Explain
Man has since the dawn of time wanted to soar higher and experience the thrill of flight. This has taken shape in today’s society when Americans today new theme parks and roller coasters. It has brought on legions of fans and sites dedicated to the thrill of the experience. People nowadays can experience this thrill and strive to go higher in this endeavor.
So how does the rollercoaster work?
You may not notice, but when you are actually flying down that hill or swerving along the track, you’re basically unsecured to the ride or attraction. The rollercoaster has no means of propulsion; it has no engine at all. The car is usually pulled to the top of the hill by some means, but the physics behind the ride are what actually drive you. Your car actually has to complete the ride utilizing several factors that influence it’s movement. This is why a large hill in the beginning would behoove any coaster that required loops and other death-defying stunts. The conversion of potential energy to kinetic energy is the only thing needed to power the car. By the time it reaches the apex of the hill it has enough to launch you and anyone else through the rest of the ride.
Click here to view a movie on a coaster going up a lift hill.
Once you are moving through the ride, different wheels help keep the ride as smooth as it is. Running wheels tend to guide the coaster. Friction wheels control the lateral motions (the forward and backward movement). And the up-stop wheels (located on the side of the track) keeps the coaster on track even if it’s inverted. Without these wheels, a coaster wouldn’t work. Compressed air breaks are the final measure, serving the purpose of gliding the car in for a smooth finish at the end of the ride.

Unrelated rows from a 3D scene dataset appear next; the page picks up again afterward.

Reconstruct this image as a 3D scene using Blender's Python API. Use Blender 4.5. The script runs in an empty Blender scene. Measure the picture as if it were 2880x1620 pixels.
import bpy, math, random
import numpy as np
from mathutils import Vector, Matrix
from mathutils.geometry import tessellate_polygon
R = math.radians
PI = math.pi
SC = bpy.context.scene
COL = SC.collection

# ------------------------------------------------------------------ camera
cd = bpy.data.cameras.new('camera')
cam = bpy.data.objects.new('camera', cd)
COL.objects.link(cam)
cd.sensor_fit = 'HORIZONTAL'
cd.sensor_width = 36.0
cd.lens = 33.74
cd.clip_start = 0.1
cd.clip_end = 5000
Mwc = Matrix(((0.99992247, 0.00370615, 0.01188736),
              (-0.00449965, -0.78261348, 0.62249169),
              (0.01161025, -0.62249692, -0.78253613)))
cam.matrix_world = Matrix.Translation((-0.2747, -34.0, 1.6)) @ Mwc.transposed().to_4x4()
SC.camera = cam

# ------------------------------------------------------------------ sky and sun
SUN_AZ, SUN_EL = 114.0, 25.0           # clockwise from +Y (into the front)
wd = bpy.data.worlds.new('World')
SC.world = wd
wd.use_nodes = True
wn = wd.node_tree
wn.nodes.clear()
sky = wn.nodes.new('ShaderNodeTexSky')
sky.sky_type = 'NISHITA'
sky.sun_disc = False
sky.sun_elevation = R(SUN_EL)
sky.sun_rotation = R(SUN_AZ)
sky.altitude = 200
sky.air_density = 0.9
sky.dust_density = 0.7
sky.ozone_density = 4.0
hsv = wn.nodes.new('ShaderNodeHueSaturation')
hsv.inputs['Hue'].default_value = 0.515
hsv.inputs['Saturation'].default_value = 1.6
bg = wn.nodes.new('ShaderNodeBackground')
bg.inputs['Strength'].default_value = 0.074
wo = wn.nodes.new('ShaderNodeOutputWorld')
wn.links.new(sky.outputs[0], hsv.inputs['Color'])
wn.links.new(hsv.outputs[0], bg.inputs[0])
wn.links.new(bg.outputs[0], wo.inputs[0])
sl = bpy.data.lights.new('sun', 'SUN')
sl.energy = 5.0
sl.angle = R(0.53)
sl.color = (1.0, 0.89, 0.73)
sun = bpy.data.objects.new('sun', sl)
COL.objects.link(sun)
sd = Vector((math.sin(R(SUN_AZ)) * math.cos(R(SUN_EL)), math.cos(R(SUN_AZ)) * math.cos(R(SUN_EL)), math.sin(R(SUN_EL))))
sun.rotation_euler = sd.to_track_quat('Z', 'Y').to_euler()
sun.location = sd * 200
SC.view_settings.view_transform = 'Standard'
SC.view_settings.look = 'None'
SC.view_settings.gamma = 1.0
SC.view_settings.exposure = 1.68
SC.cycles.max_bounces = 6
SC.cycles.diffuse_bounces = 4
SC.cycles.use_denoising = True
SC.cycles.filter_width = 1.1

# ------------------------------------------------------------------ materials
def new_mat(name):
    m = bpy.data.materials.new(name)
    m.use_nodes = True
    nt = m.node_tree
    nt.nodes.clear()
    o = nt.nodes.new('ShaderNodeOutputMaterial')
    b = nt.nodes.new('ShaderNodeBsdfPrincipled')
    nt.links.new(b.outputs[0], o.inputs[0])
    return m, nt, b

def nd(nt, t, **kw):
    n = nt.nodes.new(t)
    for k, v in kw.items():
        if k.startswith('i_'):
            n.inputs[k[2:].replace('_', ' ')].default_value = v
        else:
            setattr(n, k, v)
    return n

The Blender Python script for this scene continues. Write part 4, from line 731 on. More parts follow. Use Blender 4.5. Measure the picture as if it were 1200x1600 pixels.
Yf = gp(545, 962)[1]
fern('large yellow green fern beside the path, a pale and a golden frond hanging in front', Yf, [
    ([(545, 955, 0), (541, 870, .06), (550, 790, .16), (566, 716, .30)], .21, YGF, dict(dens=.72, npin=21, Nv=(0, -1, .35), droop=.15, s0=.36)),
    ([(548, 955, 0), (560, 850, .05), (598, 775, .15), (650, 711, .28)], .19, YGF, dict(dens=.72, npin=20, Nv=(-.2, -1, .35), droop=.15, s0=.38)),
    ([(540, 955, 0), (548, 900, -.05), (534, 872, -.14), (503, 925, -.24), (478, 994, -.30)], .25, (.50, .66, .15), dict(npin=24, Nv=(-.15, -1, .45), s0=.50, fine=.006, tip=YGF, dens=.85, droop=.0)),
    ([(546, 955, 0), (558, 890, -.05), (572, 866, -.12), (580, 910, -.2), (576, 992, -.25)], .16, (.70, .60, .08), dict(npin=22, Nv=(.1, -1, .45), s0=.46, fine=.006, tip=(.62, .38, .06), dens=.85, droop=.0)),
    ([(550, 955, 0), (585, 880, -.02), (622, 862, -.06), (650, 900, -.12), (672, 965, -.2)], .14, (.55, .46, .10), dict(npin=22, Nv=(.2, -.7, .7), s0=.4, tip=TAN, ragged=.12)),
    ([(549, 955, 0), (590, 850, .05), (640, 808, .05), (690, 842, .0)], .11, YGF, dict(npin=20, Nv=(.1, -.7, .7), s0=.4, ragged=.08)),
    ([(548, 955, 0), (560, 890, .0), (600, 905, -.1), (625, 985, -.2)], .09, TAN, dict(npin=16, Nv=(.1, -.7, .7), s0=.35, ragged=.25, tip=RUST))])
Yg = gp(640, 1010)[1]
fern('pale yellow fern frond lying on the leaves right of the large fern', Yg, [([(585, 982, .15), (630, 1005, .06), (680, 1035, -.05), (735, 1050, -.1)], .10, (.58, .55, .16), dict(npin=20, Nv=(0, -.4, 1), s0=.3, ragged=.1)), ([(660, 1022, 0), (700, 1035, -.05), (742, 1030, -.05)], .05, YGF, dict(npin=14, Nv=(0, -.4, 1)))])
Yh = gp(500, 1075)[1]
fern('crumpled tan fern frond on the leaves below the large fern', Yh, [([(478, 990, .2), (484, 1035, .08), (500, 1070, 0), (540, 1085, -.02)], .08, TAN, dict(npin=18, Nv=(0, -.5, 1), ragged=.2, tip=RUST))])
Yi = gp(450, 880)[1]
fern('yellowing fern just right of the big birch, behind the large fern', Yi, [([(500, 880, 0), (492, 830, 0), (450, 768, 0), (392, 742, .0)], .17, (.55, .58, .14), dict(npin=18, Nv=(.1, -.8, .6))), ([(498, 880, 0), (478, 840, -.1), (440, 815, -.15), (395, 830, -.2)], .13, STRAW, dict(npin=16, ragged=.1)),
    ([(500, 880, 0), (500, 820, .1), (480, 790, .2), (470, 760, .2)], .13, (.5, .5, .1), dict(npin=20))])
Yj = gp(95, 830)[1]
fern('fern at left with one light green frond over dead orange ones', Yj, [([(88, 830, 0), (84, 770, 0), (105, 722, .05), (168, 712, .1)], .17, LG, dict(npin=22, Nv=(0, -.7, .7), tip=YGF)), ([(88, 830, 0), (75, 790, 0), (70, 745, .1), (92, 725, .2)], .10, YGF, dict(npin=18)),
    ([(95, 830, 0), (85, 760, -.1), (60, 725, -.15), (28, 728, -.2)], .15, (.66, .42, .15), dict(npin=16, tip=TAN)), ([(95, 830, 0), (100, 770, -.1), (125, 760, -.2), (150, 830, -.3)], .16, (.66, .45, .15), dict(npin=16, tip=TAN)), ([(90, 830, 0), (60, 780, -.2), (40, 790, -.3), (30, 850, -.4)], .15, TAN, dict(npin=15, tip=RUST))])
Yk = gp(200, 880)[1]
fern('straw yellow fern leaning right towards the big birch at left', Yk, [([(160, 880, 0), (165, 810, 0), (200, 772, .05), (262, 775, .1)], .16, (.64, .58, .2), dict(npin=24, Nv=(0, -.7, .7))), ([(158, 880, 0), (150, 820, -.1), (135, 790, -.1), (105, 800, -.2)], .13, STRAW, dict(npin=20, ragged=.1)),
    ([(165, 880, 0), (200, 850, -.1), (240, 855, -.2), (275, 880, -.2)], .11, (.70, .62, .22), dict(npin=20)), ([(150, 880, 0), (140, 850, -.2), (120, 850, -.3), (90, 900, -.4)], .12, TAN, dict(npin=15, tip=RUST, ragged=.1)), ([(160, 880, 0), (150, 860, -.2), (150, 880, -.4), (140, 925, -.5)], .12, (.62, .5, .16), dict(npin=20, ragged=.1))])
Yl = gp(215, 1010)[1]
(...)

When a train is at the top and bottom of a hill, there isn't any potential or kinetic energy being utilized at all. The train, while at the bottom of the drop, should have enough energy to reach the height of the lift hill. Typically, the second hill won’t reach as high as the first for safety reasons obviously. The train, if it rolled back, could get stuck in-between the hills. With everyone’s safety a concern, this is not a height that can be reached by the second hill, and should be taken into consideration when manufacturing the rollercoaster. The train would never make it back up the hill because of dissipative forces. The thought of a train being able to complete the height of the lift-hill was scrapped when scientists declared it impossible.
So then, how does a coaster with a loop work?
It might just be simpler than you think. On a coaster with a loop, the general rule of centripetal force is in operation because the train makes a turn at every point during the loop. Newton's first law says that an object in motion will stay in motion unless another force acts on it in an impeding manner. A great number of Newton's Laws are applied when it comes to roller coasters. The force that makes the train turn through the loop is centripetal force. The equation for the amount of centripetal force needed to move an object in a circular rotation is: [mv(squared)] divided by r. This would be motion times velocity squared divided by resistance.